What the task asks:
Everything from the line with "The Blender Python" through the line with "glabs = ['nearest" should be repeated exactly, both of those lines included, and nothing else.

Records provided:
-.-.-
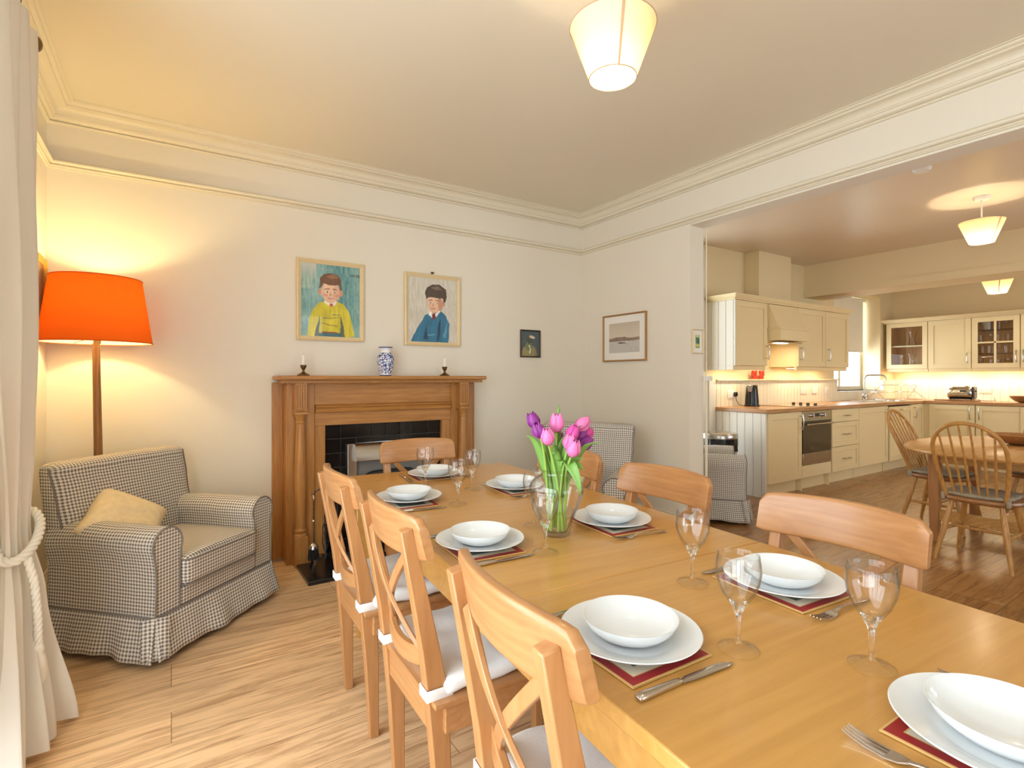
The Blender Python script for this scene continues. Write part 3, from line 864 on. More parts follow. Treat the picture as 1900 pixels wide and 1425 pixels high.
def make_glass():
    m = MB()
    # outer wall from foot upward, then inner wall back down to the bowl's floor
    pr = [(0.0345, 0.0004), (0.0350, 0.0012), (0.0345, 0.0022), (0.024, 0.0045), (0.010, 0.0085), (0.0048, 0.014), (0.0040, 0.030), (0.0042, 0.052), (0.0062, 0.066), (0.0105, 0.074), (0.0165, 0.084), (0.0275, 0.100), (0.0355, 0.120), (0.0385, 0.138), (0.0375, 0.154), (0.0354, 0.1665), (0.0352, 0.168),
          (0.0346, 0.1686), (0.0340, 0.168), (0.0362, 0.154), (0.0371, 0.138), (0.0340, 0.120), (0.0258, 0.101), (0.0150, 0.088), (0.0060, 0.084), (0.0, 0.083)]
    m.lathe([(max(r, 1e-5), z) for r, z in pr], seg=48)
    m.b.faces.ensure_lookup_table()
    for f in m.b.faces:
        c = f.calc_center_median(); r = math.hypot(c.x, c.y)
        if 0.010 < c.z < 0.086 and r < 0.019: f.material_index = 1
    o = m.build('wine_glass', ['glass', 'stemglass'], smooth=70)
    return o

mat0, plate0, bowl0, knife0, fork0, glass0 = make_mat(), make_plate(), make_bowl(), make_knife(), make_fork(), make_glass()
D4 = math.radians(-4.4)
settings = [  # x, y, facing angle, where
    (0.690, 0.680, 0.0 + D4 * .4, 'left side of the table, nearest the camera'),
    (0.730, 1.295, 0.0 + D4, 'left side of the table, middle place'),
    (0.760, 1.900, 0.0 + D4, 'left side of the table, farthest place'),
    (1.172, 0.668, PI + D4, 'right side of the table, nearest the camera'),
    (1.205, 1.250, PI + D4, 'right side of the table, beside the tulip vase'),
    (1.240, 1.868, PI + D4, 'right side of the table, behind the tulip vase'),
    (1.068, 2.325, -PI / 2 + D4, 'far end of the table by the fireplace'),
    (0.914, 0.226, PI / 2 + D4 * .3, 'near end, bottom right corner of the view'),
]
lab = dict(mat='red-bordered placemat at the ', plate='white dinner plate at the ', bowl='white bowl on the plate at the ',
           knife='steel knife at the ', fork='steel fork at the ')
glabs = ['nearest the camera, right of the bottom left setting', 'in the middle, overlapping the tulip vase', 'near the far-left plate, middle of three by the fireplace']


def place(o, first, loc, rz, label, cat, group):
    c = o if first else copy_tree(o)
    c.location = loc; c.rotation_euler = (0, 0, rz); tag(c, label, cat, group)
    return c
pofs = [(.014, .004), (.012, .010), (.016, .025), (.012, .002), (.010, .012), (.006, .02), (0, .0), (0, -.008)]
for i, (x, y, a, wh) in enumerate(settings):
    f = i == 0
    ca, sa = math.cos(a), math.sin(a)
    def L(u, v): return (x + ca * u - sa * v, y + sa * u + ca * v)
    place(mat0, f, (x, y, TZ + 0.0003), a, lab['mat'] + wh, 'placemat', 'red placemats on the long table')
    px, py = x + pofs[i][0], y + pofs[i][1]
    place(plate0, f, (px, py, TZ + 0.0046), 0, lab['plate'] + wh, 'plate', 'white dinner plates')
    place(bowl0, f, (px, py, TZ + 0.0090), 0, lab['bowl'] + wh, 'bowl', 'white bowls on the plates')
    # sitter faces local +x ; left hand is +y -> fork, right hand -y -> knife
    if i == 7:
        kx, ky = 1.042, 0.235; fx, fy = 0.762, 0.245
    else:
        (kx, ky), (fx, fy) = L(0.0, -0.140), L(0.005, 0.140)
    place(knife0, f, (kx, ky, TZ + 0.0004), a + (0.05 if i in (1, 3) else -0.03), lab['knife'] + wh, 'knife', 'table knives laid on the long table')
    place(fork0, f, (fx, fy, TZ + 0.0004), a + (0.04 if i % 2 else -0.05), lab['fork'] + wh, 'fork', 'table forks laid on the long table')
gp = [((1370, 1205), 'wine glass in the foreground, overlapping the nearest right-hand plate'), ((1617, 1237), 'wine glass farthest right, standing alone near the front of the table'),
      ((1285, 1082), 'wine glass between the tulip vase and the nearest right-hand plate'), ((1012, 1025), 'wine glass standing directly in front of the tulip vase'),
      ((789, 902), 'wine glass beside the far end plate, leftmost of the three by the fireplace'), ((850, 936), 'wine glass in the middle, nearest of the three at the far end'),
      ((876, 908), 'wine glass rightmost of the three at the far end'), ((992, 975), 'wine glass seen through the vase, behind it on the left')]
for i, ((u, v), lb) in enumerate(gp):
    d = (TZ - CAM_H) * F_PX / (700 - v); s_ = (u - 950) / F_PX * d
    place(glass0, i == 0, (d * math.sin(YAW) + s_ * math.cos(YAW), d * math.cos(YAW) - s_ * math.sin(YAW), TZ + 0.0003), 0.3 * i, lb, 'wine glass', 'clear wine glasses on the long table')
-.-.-
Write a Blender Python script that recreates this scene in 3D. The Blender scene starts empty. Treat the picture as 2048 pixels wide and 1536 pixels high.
-.-.-
Reply to the task:
The Blender Python script for this scene continues. Write part 3, from line 864 on. More parts follow. Treat the picture as 1900 pixels wide and 1425 pixels high.
def make_glass():
    m = MB()
    # outer wall from foot upward, then inner wall back down to the bowl's floor
    pr = [(0.0345, 0.0004), (0.0350, 0.0012), (0.0345, 0.0022), (0.024, 0.0045), (0.010, 0.0085), (0.0048, 0.014), (0.0040, 0.030), (0.0042, 0.052), (0.0062, 0.066), (0.0105, 0.074), (0.0165, 0.084), (0.0275, 0.100), (0.0355, 0.120), (0.0385, 0.138), (0.0375, 0.154), (0.0354, 0.1665), (0.0352, 0.168),
          (0.0346, 0.1686), (0.0340, 0.168), (0.0362, 0.154), (0.0371, 0.138), (0.0340, 0.120), (0.0258, 0.101), (0.0150, 0.088), (0.0060, 0.084), (0.0, 0.083)]
    m.lathe([(max(r, 1e-5), z) for r, z in pr], seg=48)
    m.b.faces.ensure_lookup_table()
    for f in m.b.faces:
        c = f.calc_center_median(); r = math.hypot(c.x, c.y)
        if 0.010 < c.z < 0.086 and r < 0.019: f.material_index = 1
    o = m.build('wine_glass', ['glass', 'stemglass'], smooth=70)
    return o

mat0, plate0, bowl0, knife0, fork0, glass0 = make_mat(), make_plate(), make_bowl(), make_knife(), make_fork(), make_glass()
D4 = math.radians(-4.4)
settings = [  # x, y, facing angle, where
    (0.690, 0.680, 0.0 + D4 * .4, 'left side of the table, nearest the camera'),
    (0.730, 1.295, 0.0 + D4, 'left side of the table, middle place'),
    (0.760, 1.900, 0.0 + D4, 'left side of the table, farthest place'),
    (1.172, 0.668, PI + D4, 'right side of the table, nearest the camera'),
    (1.205, 1.250, PI + D4, 'right side of the table, beside the tulip vase'),
    (1.240, 1.868, PI + D4, 'right side of the table, behind the tulip vase'),
    (1.068, 2.325, -PI / 2 + D4, 'far end of the table by the fireplace'),
    (0.914, 0.226, PI / 2 + D4 * .3, 'near end, bottom right corner of the view'),
]
lab = dict(mat='red-bordered placemat at the ', plate='white dinner plate at the ', bowl='white bowl on the plate at the ',
           knife='steel knife at the ', fork='steel fork at the ')
glabs = ['nearest the camera, right of the bottom left setting', 'in the middle, overlapping the tulip vase', 'near the far-left plate, middle of three by the fireplace']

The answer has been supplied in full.